= REQUIREMENT =
Give the number of lines in this listing that contain the word "from", and nothing else.
━━━━━ DATA BLOCK
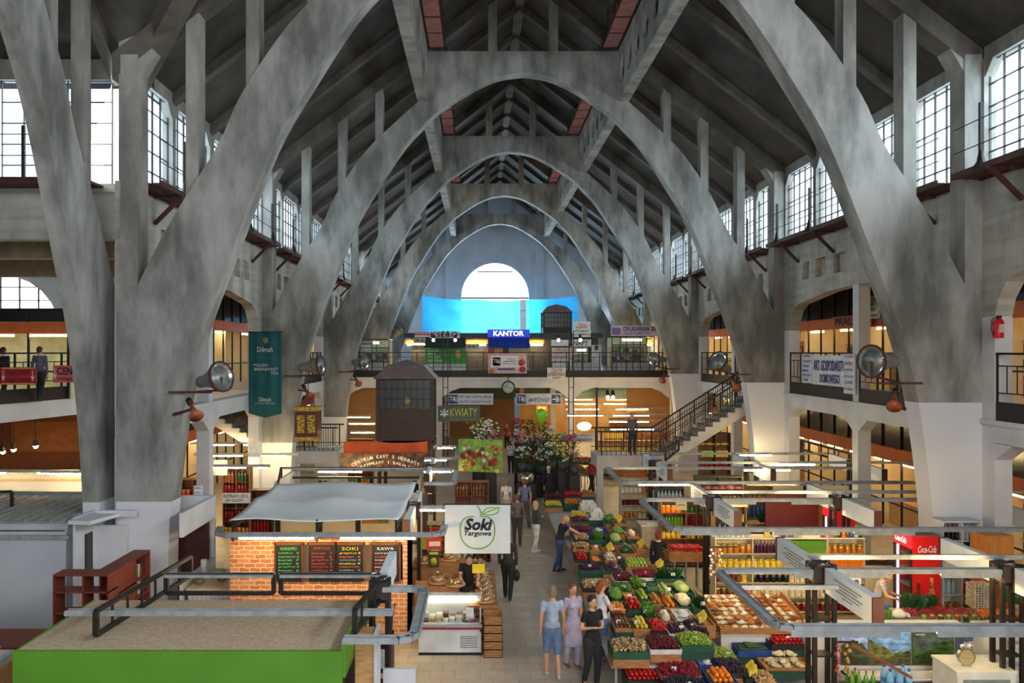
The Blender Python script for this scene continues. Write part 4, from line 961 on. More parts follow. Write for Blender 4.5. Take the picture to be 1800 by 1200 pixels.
light_rail('light rail over the coffee stall', [(-6.0, 25.6), (-.78, 25.6), (-.74, 22.9), (-1.6, 22.9)], tubes=[(-5.2, 25.6, -3.8, 25.6), (-1.8, 25.6, -.95, 25.6)])
light_rail('light rail over the spice stall farther left of the aisle', [(-6.5, 31.9), (-.92, 31.9), (-.84, 28.3), (-2.6, 28.3)], tubes=[(-1.7, 31.9, -1.1, 31.9), (-2.4, 28.3, -1.2, 28.3)])
for i, (x0, x1, D, z) in enumerate(((-10.6, -6.7, 29.5, 2.6), (-9.6, -7.0, 26.5, 2.6), (-13.5, -10.2, 24.5, 2.7), (-12, -9.0, 33, 2.6))):
    light_rail('light rail over the bottle stalls left of the pier, number %s from the camera' % ['two', 'one', 'three', 'four'][i], [(x0, D), (x1, D)], z=z, w_=.08, tubes=[(x0+.3, D, x0+1.8, D), (x0+2.2, D, min(x1-.1, x0+3.4), D)])
ladder('dark ladder truss running back over the green kiosk, left side', (-5.45, 11.3), (-5.2, 14.3), 2.72, .34, 7)
ladder('dark ladder truss running back over the green kiosk, right side', (-1.78, 11.3), (-1.6, 12.85), 2.74, .32, 4)
ladder('dark twin-beam truss crossing behind the green kiosk, left part', (-5.2, 13.2), (-3.42, 13.2), 2.7, .3, 1, double=True)
ladder('dark twin-beam truss crossing behind the green kiosk, right part', (-3.3, 13.2), (-1.66, 13.2), 2.7, .3, 1, double=True)
ladder('dark ladder truss at the left edge over the grey kiosk', (-13.0, 19.0), (-11.4, 19.4), 3.0, .4, 4)
ladder('dark truss over the white panelled stall, long side', (-6.3, 25.2), (-1.7, 25.2), 2.72, .3, 2, double=True)
ladder('dark truss over the white panelled stall, short side', (-6.3, 25.2), (-5.5, 21.6), 2.72, .3, 5)
# ---------------------------------------------------------------- green kiosk in the left foreground
GREEN = mat('lime_green_board', (88,144,30), (80,134,26), 1.5, .5)
OSB = mat('strand_board', (206,184,156), (186,160,130), 22, .8, contrast=.35, det=8)
t = thing('market_kiosk', 'bright green market kiosk with a chipboard roof in the left foreground', 'kiosk', (-4.1, 12.0, 0))
MB().box(-2.25, 2.2, -1.1, 1.15, 2.27, 2.3).build('roof_board', OSB, t)
b = MB(); b.box(-2.27, 2.22, -1.15, -1.1, 1.88, 2.32); b.box(-2.28, -2.25, -1.1, 1.15, 1.88, 2.31); b.box(2.2, 2.26, -1.12, 1.15, 1.95, 2.42); b.build('green_fascia', GREEN, t)
b = MB(); b.box(-2.2, 2.15, -1.05, 1.1, 0, 1.88); b.build('dark_wall', mat('black_board', (22,20,20), None, 3), t)
MB().box(2.27, 2.55, -.35, -.05, 0, 2.28).build('timber_jamb', PINE, t); MB().box(2.55, 2.6, -.38, .0, 0, 2.3).build('white_edge', M_WHITE, t)
MB().box(2.6, 3.1, .3, .36, 0, 1.5).build('white_side_panel', M_WHITE, t)
# low white fridge at far left corner and red counter
t = thing('chest_counter', 'dark red counter top with metal strip at the left edge', 'counter', W(0, 1120, 13.6)); t.location.z = 0
MB().box(-2.2, .55, -.4, .5, 0, 1.5).build('body', mat('dark_red_board', (120,36,28), (96,28,22), 2, .4), t); MB().box(-2.2, .25, -.42, -.38, 1.46, 1.52).build('metal_strip', M_ALU, t)
t = thing('white_crate_box', 'pale grey box with wooden edge at the lower left corner', 'box', (W(8, 1170, 11.6).x, 11.6, 0)); MB().box(-1.4, .0, -.3, .3, 0, 1.95).build('body', flat((206,208,210)), t); MB().box(.0, .06, -.3, .3, 0, 1.85).build('edge_strip', PINE, t)
# bookshelf
BR = mat('reddish_brown_laminate', (128,58,42), (108,46,34), 3, .5, scz=(6,1,1))
t = thing('shelf_unit', 'L-shaped reddish-brown laminate shelf unit left of the pier', 'shelf', (-8.05, 15.0, 0))
b = MB(); b.box(0, 1.05, 0, .4, 2.17, 2.2)
for x in (0, .55, 1.02): b.box(x, x+.03, 0, .4, 0, 2.17)
for z in (.1, .6, 1.05, 1.45, 1.85): b.box(0, 1.05, 0, .38, z, z+.03)
b.build('front_section', BR, t)
b = MB(); b.box(.7, 1.05, .4, 1.9, 2.17, 2.2); b.box(.68, .72, .4, 1.9, 0, 2.17); b.box(.7, 1.05, 1.87, 1.9, 0, 2.17)
for z in (.5, 1.0, 1.35, 1.7): b.box(.7, 1.05, .4, 1.9, z, z+.03)
b.box(1.02, 1.05, .4, 1.2, 0, 2.17); b.build('side_section', BR, t)
rr = random.Random(3)
for i in range(12):
    c = [(200,60,40),(226,180,60),(80,120,50),(220,210,190),(150,60,40),(60,60,60)][i % 6]
    o = MB().box(-.1, .1, -.03, .03, 0, .26).build('packet', flat(c)); o.location = (-7.2+.02, 16.25+.05*(i % 6)*1.9, 1.73 if i < 6 else 1.38)
    tag(o, '%s packet on the %s shelf of the reddish-brown unit' % (['red','yellow','green','cream','rust','dark'][i % 6], 'upper' if i < 6 else 'lower'), 'packet')
# grey kiosk at left
t = thing('grey_kiosk', 'large pale grey kiosk with corrugated roof at the far left', 'kiosk', (-9.15, 17.6, 0))
GW = mat('grey_panel', (190,192,198), (178,180,186), .8, .5)
MB().box(-5, 0, 0, .06, 0, 2.42).build('front_wall', GW, t); MB().box(-.06, 0, .06, 2.6, 0, 2.45).build('side_wall', M_WHITE, t)
MB().box(-5, .1, -.1, .0, 2.28, 2.36).build('front_pipe', M_ALU, t); MB().box(-5, -.06, .2, .26, 2.42, 2.6).build('upper_fascia', GW, t)
b = MB(); b.box(-5, .0, .1, 3.1, 2.6, 2.63)
for i in range(18): b.box(-4.9+.28*i, -4.85+.28*i, .1, 3.1, 2.63, 2.68)
b.build('corrugated_roof', mat('corrugated_sheet', (176,180,180), (146,150,150), 5, .4, .4), t)
t = thing('white_kiosk', 'white kiosk wall with dark doorways between grey kiosk and pier', 'kiosk', (-9.05, 17.2, 0))
b = MB(); b.box(0.1, .16, .3, 2.9, 0, 2.75); b.box(0.16, .9, 1.15, 1.22, 0, 2.4); b.build('wall', M_WHITE, t)
MB().box(.17, .2, .7, 1.0, 0, 2.3).box(.17, .19, 1.9, 2.3, 0, 2.3).build('door_opening', BLACKG, t)
t = thing('stone_canopy', 'small projecting stone slab at the foot of the nearest left pier', 'slab', (-8.6, 17.6, 2.65)); MB().prism([(-.35, -.3), (.15, -.35), (.4, .55), (-.5, .45)], 'z', 0, .08).build('slab', MC['arch_concrete'], t); MB().box(-.1, .75, .5, .6, .0, .14).build('ledge', M_WHITE, t)
t = thing('white_kiosk', 'white kiosk block right of the nearest left pier, dark framed door', 'kiosk', (-7.1, 20.0, 0))
b = MB(); b.box(-.6, .36, .2, .3, 0, 2.75); b.box(.3, .38, -2, .2, 0.0, 1.2); b.box(.3, .38, -2.0, .2, 2.2, 2.75); b.build('wall', M_WHITE, t)
MB().box(-.5, .3, -.1, 0, 0, 2.2).build('door_frame', M_RED, t)
for i, (x, D) in enumerate(((-10.2, 22.5), (-10.5, 26.0))):
    t = thing('grey_kiosk', 'low pale kiosk wall with rail behind the grey kiosk, %s' % ['nearer', 'farther'][i], 'kiosk', (x, D, 0))
    MB().box(-6, 0.4, 0, .08, 0, 2.45-.0*i).build('front_wall', GW, t); MB().box(-6, .4, -.1, -.02, 2.4, 2.47).build('front_pipe', M_ALU, t); MB().box(-6, .4, -.06, 0, 2.2, 2.25).build('wood_rail', PINE, t)
# ---------------------------------------------------------------- brick juice stall
def brick_mat():
    m = bpy.data.materials.new('brick_cladding'); m.use_nodes = True; N = m.node_tree.nodes; L = m.node_tree.links
    b = N['Principled BSDF']; b.inputs['Roughness'].default_value = .7; tc = N.new('ShaderNodeTexCoord')
    mp = N.new('ShaderNodeMapping'); mp.inputs['Rotation'].default_value = (H, 0, 0); L.new(tc.outputs['Object'], mp.inputs[0])
    br = N.new('ShaderNodeTexBrick'); br.inputs['Scale'].default_value = 1; br.inputs['Brick Width'].default_value = .22; br.inputs['Row Height'].default_value = .09; br.inputs['Mortar Size'].default_value = .008
    no = N.new('ShaderNodeTexNoise'); no.inputs['Scale'].default_value = 7; L.new(tc.outputs['Object'], no.inputs['Vector'])
    br.inputs['Color1'].default_value = lin((214,140,92)); br.inputs['Color2'].default_value = lin((178,104,64)); br.inputs['Mortar'].default_value = lin((232,206,170))
    ad = N.new('ShaderNodeMix'); ad.data_type = 'VECTOR'; ad.inputs[0].default_value = .06; L.new(mp.outputs[0], ad.inputs[4]); L.new(no.outputs['Color'], ad.inputs[5]); L.new(ad.outputs[1], br.inputs[0])
    L.new(br.outputs[0], b.inputs['Base Color']); return m
BRK = brick_mat()
t = thing('brick_stall', 'juice stall with brick-patterned walls and pale brick edges', 'stall', (-5.5, 17.5, 0))
b = MB(); b.box(0, .35+.02, 0, .12, 0, 2.28); b.box(.37, 4.0, 0, .12, 0, 1.36); b.box(.9+.1, 4.0, 0, .12, 2.16, 2.28); b.box(.37, 1.0, 0, .12, 1.36, 2.28)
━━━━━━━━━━
= RESPONSE TO THIS EXERCISE =
2